>>>>

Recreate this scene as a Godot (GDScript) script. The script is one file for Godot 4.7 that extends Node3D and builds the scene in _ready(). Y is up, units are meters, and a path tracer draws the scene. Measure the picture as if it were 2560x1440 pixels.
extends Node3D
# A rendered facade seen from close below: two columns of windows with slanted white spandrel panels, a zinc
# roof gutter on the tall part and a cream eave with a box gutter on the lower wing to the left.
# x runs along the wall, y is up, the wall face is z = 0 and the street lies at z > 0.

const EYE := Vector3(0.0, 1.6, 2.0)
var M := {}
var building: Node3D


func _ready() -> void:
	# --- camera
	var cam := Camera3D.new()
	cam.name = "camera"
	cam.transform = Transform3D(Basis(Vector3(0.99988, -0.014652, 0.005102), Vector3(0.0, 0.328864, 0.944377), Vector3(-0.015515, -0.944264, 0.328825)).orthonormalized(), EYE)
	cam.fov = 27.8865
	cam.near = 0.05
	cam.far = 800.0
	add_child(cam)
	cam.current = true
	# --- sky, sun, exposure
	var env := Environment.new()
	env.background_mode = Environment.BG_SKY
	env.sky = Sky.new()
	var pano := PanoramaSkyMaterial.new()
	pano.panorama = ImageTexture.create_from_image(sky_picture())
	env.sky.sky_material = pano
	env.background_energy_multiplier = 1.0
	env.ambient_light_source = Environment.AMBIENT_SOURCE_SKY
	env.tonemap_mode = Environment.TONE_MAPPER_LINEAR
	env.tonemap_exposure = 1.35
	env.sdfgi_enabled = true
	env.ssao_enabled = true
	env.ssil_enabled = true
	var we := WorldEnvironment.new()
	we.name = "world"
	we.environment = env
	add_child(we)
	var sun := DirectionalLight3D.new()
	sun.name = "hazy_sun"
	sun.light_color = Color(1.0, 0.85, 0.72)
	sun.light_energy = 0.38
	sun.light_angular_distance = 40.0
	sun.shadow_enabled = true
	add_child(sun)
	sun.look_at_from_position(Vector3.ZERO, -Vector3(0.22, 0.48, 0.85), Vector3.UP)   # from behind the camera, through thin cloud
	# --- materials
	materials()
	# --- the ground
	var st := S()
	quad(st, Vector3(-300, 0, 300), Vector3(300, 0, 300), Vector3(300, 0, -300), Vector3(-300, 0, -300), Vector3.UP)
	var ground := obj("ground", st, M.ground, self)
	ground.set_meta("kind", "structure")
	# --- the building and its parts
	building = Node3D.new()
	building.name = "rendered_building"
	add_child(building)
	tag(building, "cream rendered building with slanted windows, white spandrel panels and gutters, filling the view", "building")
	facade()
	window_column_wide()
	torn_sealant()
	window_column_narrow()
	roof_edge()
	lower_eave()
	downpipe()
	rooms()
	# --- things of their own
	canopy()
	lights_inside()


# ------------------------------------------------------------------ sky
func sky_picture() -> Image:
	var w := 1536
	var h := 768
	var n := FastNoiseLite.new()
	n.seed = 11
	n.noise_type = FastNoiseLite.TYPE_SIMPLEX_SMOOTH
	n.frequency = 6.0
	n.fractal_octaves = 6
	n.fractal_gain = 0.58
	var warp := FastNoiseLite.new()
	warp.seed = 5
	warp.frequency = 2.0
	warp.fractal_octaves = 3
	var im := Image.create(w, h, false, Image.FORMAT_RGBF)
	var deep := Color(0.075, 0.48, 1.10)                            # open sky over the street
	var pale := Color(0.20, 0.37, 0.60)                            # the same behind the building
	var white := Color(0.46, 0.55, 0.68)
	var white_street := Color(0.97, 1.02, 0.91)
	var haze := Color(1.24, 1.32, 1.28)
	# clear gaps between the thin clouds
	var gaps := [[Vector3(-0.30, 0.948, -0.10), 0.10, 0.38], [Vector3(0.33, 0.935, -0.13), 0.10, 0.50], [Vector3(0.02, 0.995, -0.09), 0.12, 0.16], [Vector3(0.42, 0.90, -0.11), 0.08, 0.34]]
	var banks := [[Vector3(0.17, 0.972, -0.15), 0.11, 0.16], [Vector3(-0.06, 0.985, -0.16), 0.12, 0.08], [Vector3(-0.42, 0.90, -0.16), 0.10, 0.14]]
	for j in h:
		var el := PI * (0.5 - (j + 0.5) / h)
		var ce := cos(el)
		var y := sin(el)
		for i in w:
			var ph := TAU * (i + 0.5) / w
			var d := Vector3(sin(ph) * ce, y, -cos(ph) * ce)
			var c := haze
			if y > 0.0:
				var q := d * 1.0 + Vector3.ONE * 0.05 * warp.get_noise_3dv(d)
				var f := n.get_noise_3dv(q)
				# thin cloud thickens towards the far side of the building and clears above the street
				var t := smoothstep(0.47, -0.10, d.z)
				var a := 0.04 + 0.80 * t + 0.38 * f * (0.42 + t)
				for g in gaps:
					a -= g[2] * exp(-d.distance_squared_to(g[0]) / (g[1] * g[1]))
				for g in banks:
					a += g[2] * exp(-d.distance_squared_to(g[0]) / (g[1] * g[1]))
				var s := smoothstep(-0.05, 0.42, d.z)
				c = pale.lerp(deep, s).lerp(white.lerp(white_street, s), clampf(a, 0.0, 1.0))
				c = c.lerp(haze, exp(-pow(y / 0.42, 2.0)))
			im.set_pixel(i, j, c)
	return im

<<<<

Extract the complete listing above, reproducing each line exactly.

EXERCISE RESULT:
Recreate this scene as a Godot (GDScript) script. The script is one file for Godot 4.7 that extends Node3D and builds the scene in _ready(). Y is up, units are meters, and a path tracer draws the scene. Measure the picture as if it were 2560x1440 pixels.
extends Node3D
# A rendered facade seen from close below: two columns of windows with slanted white spandrel panels, a zinc
# roof gutter on the tall part and a cream eave with a box gutter on the lower wing to the left.
# x runs along the wall, y is up, the wall face is z = 0 and the street lies at z > 0.

const EYE := Vector3(0.0, 1.6, 2.0)
var M := {}
var building: Node3D


func _ready() -> void:
	# --- camera
	var cam := Camera3D.new()
	cam.name = "camera"
	cam.transform = Transform3D(Basis(Vector3(0.99988, -0.014652, 0.005102), Vector3(0.0, 0.328864, 0.944377), Vector3(-0.015515, -0.944264, 0.328825)).orthonormalized(), EYE)
	cam.fov = 27.8865
	cam.near = 0.05
	cam.far = 800.0
	add_child(cam)
	cam.current = true
	# --- sky, sun, exposure
	var env := Environment.new()
	env.background_mode = Environment.BG_SKY
	env.sky = Sky.new()
	var pano := PanoramaSkyMaterial.new()
	pano.panorama = ImageTexture.create_from_image(sky_picture())
	env.sky.sky_material = pano
	env.background_energy_multiplier = 1.0
	env.ambient_light_source = Environment.AMBIENT_SOURCE_SKY
	env.tonemap_mode = Environment.TONE_MAPPER_LINEAR
	env.tonemap_exposure = 1.35
	env.sdfgi_enabled = true
	env.ssao_enabled = true
	env.ssil_enabled = true
	var we := WorldEnvironment.new()
	we.name = "world"
	we.environment = env
	add_child(we)
	var sun := DirectionalLight3D.new()
	sun.name = "hazy_sun"
	sun.light_color = Color(1.0, 0.85, 0.72)
	sun.light_energy = 0.38
	sun.light_angular_distance = 40.0
	sun.shadow_enabled = true
	add_child(sun)
	sun.look_at_from_position(Vector3.ZERO, -Vector3(0.22, 0.48, 0.85), Vector3.UP)   # from behind the camera, through thin cloud
	# --- materials
	materials()
	# --- the ground
	var st := S()
	quad(st, Vector3(-300, 0, 300), Vector3(300, 0, 300), Vector3(300, 0, -300), Vector3(-300, 0, -300), Vector3.UP)
	var ground := obj("ground", st, M.ground, self)
	ground.set_meta("kind", "structure")
	# --- the building and its parts
	building = Node3D.new()
	building.name = "rendered_building"
	add_child(building)
	tag(building, "cream rendered building with slanted windows, white spandrel panels and gutters, filling the view", "building")
	facade()
	window_column_wide()
	torn_sealant()
	window_column_narrow()
	roof_edge()
	lower_eave()
	downpipe()
	rooms()
	# --- things of their own
	canopy()
	lights_inside()


# ------------------------------------------------------------------ sky
func sky_picture() -> Image:
	var w := 1536
	var h := 768
	var n := FastNoiseLite.new()
	n.seed = 11
	n.noise_type = FastNoiseLite.TYPE_SIMPLEX_SMOOTH
	n.frequency = 6.0
	n.fractal_octaves = 6
	n.fractal_gain = 0.58
	var warp := FastNoiseLite.new()
	warp.seed = 5
	warp.frequency = 2.0
	warp.fractal_octaves = 3
	var im := Image.create(w, h, false, Image.FORMAT_RGBF)
	var deep := Color(0.075, 0.48, 1.10)                            # open sky over the street
	var pale := Color(0.20, 0.37, 0.60)                            # the same behind the building
	var white := Color(0.46, 0.55, 0.68)
	var white_street := Color(0.97, 1.02, 0.91)
	var haze := Color(1.24, 1.32, 1.28)
	# clear gaps between the thin clouds
	var gaps := [[Vector3(-0.30, 0.948, -0.10), 0.10, 0.38], [Vector3(0.33, 0.935, -0.13), 0.10, 0.50], [Vector3(0.02, 0.995, -0.09), 0.12, 0.16], [Vector3(0.42, 0.90, -0.11), 0.08, 0.34]]
	var banks := [[Vector3(0.17, 0.972, -0.15), 0.11, 0.16], [Vector3(-0.06, 0.985, -0.16), 0.12, 0.08], [Vector3(-0.42, 0.90, -0.16), 0.10, 0.14]]
	for j in h:
		var el := PI * (0.5 - (j + 0.5) / h)
		var ce := cos(el)
		var y := sin(el)
		for i in w:
			var ph := TAU * (i + 0.5) / w
			var d := Vector3(sin(ph) * ce, y, -cos(ph) * ce)
			var c := haze
			if y > 0.0:
				var q := d * 1.0 + Vector3.ONE * 0.05 * warp.get_noise_3dv(d)
				var f := n.get_noise_3dv(q)
				# thin cloud thickens towards the far side of the building and clears above the street
				var t := smoothstep(0.47, -0.10, d.z)
				var a := 0.04 + 0.80 * t + 0.38 * f * (0.42 + t)
				for g in gaps:
					a -= g[2] * exp(-d.distance_squared_to(g[0]) / (g[1] * g[1]))
				for g in banks:
					a += g[2] * exp(-d.distance_squared_to(g[0]) / (g[1] * g[1]))
				var s := smoothstep(-0.05, 0.42, d.z)
				c = pale.lerp(deep, s).lerp(white.lerp(white_street, s), clampf(a, 0.0, 1.0))
				c = c.lerp(haze, exp(-pow(y / 0.42, 2.0)))
			im.set_pixel(i, j, c)
	return im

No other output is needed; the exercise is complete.